Milnes claimed Cisco's competing AVVID platform requires a highly trained Cisco certified engineer to provision it and Zultys' system is not as complex. “Let's take Cisco – they have to go in and install a system for 200 users, it's multiple boxes that have to be properly engineered and put together, maintained and provisioned separately. To maintain your relationship with Cisco, you have to have proper training and it's very expensive,” he claimed.

“Look at our box, one box to install, one piece of software to manage and provision it, we're commited to the reseller channel, we're not selling direct,” he said.

He claimed while the company is not bringing anything radical to the market and other vendors provide the same features, competing products require a number of different boxes and management interfaces.

“Convergence for a lot of people means you're going to take voice, data and put it over the same pair of wires and yet you still end up with vast numbers of boxes to administer. We figured we'd put together a truly converged box,” he claimed.

The server supports up to 1200 users and if a customer wants to expand its network, a software license update is all that's required. Reseller margins will vary from 25 to 40 points, the company claimed.
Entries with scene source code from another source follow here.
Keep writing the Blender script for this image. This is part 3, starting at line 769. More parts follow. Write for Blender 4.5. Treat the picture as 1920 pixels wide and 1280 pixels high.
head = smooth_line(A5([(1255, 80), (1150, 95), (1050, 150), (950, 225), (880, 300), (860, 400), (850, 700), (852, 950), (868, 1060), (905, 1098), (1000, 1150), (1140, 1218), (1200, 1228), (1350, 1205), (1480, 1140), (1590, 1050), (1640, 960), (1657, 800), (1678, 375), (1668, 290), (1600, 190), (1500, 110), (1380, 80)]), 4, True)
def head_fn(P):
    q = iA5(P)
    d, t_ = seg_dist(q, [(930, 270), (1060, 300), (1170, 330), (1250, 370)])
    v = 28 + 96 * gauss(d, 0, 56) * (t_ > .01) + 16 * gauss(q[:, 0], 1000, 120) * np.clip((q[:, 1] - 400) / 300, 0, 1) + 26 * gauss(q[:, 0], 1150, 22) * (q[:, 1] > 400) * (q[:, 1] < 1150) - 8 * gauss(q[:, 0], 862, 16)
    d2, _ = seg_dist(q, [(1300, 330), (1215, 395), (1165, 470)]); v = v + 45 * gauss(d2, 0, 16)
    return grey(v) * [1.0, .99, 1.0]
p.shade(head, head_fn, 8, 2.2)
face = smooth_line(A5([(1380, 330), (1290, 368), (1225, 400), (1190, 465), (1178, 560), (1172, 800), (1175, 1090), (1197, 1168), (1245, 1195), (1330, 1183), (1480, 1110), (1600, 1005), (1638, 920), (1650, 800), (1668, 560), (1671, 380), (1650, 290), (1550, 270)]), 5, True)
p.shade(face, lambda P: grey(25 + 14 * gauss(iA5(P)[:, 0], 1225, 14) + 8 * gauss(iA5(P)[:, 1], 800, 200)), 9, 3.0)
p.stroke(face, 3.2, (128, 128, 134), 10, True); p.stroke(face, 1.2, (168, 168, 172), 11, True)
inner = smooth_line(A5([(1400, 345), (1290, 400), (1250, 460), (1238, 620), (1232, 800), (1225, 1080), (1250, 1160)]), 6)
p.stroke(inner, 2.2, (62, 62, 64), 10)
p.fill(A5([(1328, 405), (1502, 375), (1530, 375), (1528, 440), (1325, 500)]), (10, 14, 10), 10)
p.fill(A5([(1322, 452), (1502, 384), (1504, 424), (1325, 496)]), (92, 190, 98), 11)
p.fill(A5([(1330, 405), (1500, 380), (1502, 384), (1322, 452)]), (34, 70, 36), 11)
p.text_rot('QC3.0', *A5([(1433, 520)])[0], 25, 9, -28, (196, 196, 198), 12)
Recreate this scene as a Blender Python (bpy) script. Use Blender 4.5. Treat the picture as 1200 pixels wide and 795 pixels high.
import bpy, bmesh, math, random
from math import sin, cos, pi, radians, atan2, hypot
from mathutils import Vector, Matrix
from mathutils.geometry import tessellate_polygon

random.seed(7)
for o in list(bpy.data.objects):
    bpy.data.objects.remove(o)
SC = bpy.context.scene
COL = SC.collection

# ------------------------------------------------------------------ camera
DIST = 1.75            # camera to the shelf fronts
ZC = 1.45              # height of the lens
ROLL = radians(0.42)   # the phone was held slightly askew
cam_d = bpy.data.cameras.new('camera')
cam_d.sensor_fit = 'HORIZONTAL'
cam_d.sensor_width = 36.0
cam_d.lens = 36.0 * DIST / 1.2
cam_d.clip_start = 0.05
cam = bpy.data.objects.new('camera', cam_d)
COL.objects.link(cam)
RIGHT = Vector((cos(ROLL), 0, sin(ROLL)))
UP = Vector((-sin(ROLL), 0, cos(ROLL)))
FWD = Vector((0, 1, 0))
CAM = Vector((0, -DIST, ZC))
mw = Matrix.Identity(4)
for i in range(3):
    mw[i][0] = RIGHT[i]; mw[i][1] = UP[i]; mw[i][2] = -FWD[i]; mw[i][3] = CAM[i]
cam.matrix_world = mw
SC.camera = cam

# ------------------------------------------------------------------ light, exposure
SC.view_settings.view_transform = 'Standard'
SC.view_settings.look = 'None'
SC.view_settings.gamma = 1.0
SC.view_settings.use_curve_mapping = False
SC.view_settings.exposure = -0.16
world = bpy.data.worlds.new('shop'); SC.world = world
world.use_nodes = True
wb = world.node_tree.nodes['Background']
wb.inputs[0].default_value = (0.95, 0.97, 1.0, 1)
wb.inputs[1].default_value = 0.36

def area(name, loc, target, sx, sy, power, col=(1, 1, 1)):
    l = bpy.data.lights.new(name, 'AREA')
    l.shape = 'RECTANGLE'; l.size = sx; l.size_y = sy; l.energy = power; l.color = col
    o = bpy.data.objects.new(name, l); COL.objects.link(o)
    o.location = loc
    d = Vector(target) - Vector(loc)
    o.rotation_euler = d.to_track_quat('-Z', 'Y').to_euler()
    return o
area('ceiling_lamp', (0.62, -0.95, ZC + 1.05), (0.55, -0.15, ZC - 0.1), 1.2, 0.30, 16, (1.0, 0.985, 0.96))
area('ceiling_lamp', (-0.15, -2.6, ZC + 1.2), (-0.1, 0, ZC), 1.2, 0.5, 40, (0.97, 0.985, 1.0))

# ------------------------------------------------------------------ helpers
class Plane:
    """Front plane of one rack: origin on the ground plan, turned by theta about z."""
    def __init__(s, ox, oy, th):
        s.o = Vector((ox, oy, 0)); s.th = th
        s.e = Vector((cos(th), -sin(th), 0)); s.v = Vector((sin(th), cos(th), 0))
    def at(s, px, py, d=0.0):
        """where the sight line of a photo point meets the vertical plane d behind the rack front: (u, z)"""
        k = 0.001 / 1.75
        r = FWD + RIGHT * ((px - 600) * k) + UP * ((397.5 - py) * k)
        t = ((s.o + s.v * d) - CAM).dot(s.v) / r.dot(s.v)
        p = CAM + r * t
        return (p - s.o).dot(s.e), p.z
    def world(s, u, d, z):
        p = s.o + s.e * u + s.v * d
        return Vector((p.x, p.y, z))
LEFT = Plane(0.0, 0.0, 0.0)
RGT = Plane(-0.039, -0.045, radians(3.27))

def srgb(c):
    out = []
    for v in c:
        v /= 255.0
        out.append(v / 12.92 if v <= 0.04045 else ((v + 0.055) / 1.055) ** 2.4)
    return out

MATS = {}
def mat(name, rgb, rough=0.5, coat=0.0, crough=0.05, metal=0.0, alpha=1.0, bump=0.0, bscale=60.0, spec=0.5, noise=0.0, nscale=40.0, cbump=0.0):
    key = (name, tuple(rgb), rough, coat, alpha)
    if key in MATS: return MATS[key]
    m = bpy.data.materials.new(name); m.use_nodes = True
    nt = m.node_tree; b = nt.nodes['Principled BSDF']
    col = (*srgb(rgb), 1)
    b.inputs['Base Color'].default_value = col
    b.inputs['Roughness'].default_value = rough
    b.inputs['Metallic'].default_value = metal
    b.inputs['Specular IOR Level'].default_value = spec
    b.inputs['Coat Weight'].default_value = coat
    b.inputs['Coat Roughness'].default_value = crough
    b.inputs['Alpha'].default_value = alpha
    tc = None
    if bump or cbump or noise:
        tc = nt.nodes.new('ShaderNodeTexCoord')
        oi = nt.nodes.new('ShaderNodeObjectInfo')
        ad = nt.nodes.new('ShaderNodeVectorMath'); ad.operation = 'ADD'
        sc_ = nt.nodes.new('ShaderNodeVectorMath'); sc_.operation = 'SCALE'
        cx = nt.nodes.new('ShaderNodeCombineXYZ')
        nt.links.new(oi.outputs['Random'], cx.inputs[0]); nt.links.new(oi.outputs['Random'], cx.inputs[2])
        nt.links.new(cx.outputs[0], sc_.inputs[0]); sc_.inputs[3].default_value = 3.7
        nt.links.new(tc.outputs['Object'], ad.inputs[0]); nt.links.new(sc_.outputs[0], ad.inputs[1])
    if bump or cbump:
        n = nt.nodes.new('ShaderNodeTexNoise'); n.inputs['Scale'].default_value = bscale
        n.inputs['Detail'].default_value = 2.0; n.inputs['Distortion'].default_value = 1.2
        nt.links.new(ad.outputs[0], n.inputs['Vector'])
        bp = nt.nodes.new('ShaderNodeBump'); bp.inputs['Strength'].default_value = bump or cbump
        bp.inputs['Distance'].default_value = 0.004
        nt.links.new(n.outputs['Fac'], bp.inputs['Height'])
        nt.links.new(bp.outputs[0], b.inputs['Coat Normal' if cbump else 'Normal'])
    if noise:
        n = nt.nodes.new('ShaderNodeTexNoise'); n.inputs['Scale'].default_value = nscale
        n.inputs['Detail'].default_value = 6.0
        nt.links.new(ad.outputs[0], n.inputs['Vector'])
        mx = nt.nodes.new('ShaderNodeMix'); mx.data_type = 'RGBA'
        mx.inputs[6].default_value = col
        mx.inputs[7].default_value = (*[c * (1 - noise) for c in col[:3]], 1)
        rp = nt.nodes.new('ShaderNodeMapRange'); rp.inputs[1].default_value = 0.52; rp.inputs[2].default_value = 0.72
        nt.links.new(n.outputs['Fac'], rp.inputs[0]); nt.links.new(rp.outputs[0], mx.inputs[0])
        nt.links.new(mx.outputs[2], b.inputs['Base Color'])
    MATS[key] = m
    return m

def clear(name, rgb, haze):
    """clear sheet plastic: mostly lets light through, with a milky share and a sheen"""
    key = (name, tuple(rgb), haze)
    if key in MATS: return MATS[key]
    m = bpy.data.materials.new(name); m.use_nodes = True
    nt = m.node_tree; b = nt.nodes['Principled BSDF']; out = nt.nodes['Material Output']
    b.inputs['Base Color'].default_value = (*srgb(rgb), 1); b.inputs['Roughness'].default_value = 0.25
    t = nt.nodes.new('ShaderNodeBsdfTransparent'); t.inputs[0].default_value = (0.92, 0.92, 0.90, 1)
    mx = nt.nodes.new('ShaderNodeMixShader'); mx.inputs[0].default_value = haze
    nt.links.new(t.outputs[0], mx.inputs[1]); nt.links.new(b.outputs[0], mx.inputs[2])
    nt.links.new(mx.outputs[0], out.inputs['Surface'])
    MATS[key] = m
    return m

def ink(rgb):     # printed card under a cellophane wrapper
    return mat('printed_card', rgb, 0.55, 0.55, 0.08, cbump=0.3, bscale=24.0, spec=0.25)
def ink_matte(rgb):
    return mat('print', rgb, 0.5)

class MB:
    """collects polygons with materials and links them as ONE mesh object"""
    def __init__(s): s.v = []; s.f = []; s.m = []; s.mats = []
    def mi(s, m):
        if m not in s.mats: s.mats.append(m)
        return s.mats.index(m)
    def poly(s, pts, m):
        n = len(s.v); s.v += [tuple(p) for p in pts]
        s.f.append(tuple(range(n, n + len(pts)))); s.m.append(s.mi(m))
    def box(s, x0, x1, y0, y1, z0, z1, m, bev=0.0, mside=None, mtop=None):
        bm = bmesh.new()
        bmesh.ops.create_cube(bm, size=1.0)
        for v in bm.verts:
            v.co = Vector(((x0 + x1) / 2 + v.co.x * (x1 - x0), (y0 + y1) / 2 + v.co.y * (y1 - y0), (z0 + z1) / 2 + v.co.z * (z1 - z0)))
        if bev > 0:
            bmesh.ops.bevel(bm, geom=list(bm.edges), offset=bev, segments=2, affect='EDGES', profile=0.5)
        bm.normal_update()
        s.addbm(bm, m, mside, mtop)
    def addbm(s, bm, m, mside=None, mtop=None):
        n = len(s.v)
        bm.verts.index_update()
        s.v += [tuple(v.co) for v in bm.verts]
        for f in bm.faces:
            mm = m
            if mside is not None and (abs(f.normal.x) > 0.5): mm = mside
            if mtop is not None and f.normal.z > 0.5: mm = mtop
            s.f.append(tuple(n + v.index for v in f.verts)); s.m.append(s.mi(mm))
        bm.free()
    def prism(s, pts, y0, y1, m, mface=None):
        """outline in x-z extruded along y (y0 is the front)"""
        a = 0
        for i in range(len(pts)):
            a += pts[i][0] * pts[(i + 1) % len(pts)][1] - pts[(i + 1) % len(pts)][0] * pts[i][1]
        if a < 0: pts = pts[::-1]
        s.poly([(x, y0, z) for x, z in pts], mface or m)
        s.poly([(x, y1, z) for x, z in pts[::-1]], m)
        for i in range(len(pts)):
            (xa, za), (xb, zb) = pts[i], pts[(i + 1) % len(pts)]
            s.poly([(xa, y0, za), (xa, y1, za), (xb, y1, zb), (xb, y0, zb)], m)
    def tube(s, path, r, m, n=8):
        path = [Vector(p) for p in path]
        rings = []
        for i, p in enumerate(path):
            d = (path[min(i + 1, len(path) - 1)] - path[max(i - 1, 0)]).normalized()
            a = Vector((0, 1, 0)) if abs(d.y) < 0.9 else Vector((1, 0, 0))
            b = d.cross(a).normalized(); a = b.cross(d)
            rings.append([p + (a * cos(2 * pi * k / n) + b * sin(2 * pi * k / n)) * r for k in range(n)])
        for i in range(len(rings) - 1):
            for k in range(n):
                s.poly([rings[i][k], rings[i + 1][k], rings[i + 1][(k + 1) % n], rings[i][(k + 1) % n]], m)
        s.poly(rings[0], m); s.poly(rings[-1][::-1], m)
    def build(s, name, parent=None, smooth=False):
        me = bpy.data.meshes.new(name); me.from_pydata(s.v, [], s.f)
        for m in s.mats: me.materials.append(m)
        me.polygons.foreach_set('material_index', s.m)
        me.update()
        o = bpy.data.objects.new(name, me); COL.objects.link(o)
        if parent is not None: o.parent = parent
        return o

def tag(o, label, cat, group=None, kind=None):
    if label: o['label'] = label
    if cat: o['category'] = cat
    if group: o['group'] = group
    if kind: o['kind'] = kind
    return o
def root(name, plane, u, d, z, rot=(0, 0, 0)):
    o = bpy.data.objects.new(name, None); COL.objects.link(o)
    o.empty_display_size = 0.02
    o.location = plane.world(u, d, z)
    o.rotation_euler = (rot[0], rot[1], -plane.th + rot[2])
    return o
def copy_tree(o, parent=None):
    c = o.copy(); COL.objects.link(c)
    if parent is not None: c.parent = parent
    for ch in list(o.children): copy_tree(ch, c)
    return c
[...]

Zultys launched in the US in January and the UK in March. It currently has 29 resellers in the US and is setting up through distributor Nichecom in New Zealand. There are no plans at this stage to sell through distribution in Australia. Milnes declined to provide concrete sales figures since the official launch in February this year. He did say, however, that Zultys expects to be profitable by the fourth quarter of calendar 2003.